____ Information supplied
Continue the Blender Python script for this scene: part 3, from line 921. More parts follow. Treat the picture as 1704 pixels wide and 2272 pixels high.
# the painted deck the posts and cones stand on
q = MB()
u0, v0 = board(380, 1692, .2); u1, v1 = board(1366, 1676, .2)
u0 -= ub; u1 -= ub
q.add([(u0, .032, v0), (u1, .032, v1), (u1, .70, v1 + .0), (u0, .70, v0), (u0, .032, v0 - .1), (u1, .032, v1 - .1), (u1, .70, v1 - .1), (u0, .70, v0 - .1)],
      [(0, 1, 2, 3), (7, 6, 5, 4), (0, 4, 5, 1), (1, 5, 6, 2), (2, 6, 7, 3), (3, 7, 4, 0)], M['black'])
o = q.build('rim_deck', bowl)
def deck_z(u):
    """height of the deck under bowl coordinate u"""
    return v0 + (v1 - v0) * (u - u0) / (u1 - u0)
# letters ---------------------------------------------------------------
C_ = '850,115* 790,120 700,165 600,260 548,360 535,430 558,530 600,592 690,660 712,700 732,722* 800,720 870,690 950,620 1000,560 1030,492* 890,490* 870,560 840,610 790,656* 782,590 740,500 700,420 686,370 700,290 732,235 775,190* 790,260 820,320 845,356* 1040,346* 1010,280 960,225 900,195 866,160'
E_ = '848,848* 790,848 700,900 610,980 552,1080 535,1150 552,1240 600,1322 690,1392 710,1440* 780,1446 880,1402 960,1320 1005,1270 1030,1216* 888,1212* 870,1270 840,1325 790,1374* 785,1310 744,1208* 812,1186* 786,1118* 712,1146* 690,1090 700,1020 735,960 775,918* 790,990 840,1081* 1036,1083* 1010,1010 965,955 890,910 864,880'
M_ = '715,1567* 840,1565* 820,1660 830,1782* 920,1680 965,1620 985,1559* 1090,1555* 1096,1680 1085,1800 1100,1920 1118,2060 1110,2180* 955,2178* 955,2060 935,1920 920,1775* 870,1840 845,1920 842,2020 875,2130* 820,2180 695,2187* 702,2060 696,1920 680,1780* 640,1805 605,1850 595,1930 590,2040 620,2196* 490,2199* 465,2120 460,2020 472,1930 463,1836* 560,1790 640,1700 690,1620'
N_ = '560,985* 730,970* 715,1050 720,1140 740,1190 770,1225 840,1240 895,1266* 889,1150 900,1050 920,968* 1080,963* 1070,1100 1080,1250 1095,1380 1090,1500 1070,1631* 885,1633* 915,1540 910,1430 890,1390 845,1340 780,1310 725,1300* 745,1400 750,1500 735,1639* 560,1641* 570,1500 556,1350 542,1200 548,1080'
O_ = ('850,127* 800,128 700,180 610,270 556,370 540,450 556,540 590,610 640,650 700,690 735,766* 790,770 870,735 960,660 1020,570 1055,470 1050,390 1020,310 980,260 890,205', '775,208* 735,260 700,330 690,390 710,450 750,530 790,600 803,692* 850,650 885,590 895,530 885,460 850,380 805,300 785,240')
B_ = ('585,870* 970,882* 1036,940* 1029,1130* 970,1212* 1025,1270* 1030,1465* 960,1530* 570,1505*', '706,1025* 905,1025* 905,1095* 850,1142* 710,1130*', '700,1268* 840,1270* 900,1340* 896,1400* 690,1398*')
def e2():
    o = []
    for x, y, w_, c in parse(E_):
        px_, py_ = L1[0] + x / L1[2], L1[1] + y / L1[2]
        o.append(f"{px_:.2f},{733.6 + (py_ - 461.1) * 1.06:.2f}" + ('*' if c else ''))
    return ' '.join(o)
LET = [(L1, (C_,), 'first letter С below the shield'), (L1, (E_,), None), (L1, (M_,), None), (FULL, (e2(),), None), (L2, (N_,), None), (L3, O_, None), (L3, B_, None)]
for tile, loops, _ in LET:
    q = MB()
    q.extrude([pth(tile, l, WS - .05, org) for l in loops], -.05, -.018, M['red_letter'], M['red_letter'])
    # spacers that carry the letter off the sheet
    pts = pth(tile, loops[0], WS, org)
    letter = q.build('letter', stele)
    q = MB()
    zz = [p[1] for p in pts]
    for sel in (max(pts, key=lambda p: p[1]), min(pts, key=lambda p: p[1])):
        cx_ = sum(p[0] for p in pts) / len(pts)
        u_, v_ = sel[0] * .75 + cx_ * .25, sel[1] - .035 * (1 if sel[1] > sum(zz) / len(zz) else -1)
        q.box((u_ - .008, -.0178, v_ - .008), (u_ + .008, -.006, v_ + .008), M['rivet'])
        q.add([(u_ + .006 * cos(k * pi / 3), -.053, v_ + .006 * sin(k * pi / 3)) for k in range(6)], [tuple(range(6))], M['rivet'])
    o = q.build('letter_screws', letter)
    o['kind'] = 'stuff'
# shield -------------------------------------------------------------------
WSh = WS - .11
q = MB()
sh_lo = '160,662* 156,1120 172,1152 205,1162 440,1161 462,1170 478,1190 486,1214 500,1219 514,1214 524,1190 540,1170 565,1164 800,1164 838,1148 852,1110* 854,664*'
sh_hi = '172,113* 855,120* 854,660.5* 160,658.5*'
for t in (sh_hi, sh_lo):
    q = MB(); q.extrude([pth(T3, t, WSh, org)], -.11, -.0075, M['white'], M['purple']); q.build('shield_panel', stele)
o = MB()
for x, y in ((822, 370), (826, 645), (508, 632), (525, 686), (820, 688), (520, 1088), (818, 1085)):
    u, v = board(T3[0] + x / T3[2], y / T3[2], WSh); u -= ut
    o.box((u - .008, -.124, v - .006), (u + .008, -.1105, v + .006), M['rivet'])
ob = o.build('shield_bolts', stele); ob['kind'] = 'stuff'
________
____ Information supplied
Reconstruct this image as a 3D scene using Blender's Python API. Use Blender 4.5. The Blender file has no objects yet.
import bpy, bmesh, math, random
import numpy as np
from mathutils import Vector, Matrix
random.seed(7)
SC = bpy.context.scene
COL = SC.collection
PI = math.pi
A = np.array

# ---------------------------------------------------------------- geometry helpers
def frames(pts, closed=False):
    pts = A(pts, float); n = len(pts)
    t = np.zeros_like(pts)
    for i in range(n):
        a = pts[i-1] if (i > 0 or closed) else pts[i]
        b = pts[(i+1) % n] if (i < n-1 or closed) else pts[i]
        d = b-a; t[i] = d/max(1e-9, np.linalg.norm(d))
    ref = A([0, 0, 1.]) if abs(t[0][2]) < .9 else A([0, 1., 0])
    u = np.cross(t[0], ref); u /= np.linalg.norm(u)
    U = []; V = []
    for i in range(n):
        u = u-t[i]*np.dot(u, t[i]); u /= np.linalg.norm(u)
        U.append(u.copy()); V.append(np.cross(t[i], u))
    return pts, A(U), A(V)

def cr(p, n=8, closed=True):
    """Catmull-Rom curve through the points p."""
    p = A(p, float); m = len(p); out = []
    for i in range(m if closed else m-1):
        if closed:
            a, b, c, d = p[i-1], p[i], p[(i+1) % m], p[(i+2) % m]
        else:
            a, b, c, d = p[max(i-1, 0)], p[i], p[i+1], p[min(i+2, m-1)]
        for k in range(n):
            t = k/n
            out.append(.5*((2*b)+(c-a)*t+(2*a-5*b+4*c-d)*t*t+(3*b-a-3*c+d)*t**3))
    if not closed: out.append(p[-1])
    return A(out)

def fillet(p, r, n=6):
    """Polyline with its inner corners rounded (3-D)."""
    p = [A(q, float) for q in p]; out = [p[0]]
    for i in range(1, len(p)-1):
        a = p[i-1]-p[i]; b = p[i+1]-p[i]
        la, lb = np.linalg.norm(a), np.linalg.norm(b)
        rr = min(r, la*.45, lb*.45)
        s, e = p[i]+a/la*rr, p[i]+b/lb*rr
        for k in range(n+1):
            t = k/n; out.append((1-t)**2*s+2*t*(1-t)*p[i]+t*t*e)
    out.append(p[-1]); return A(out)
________
____ Information supplied
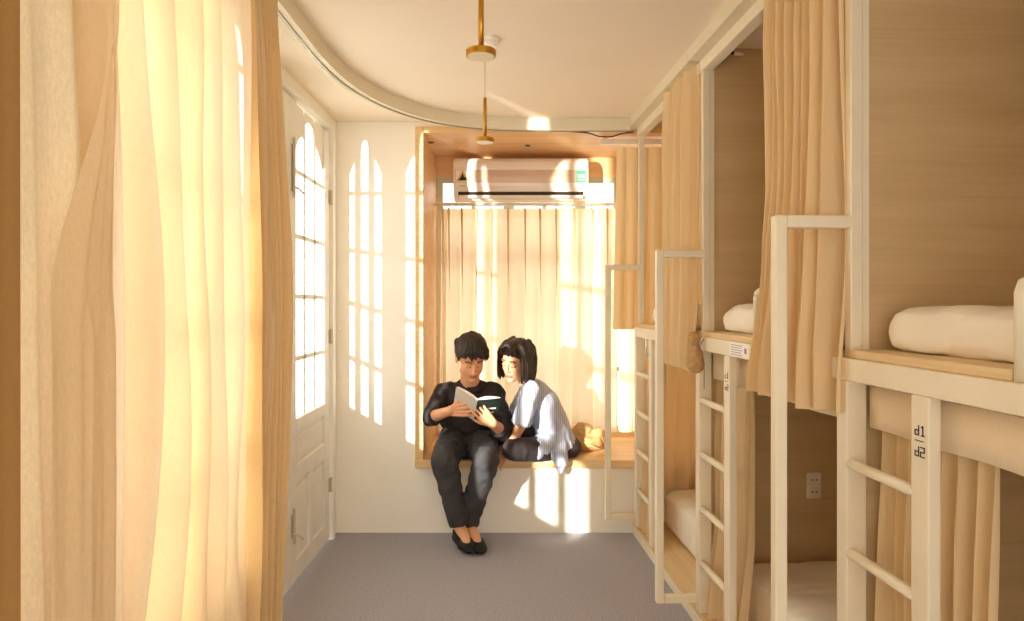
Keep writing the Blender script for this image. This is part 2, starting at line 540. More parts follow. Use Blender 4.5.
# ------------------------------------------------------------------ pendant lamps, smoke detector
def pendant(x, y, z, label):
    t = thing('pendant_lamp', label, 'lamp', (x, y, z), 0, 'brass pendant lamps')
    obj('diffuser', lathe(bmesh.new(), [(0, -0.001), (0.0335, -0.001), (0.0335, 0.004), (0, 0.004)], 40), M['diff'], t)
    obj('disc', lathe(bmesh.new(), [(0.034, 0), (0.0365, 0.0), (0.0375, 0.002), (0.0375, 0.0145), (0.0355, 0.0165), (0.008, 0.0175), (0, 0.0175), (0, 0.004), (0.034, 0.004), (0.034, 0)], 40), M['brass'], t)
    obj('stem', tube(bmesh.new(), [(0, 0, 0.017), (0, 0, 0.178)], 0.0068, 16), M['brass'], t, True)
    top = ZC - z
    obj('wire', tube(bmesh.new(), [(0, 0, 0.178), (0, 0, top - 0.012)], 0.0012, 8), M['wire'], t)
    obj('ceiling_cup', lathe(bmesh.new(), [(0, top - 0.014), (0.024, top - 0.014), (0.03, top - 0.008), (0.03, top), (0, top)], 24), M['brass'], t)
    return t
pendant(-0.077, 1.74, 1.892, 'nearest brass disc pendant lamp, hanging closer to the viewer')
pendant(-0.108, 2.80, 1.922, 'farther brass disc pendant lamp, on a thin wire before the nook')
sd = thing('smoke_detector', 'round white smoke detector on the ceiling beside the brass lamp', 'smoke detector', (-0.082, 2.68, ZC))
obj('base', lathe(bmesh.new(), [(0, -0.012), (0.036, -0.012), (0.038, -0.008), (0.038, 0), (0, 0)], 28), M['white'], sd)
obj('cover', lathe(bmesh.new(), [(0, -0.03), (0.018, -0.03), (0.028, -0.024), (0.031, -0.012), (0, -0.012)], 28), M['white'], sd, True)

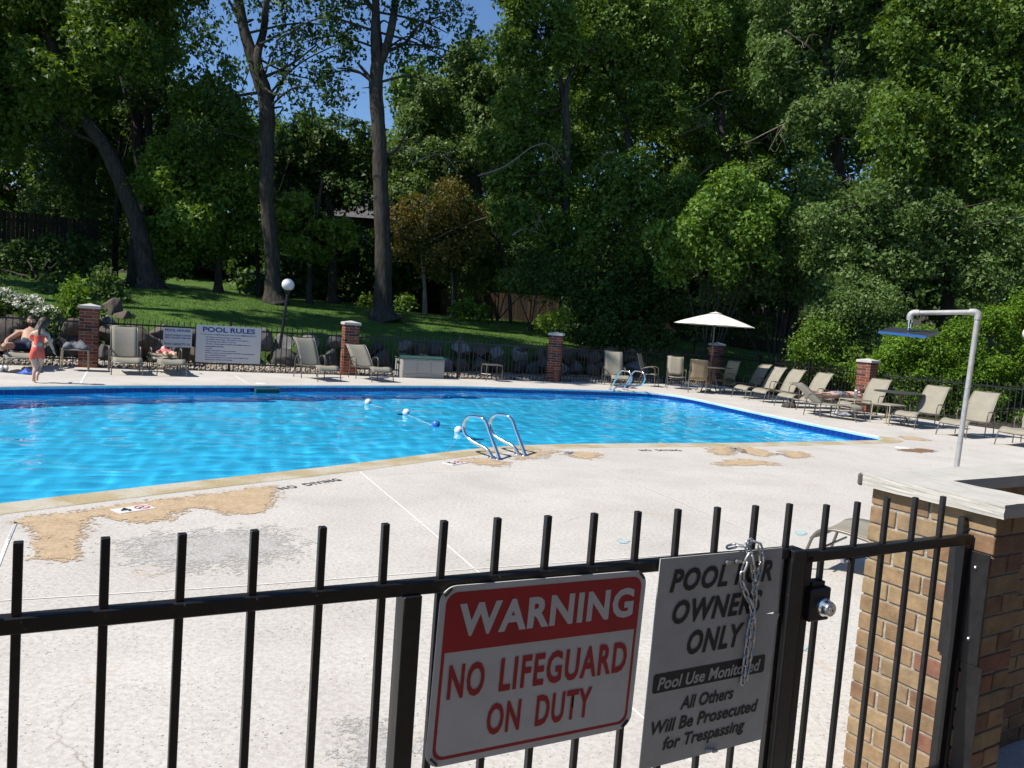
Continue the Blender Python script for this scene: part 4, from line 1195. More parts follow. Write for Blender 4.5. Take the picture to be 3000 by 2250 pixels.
________
**What you have to do**
Look through the entries and return every line where "image" appears.

**Exercise output**
Reconstruct this image as a 3D scene using Blender's Python API. Use Blender 4.5. The Blender file has no objects yet.
Keep writing the Blender script for this image. This is part 2, starting at line 540. More parts follow. Use Blender 4.5.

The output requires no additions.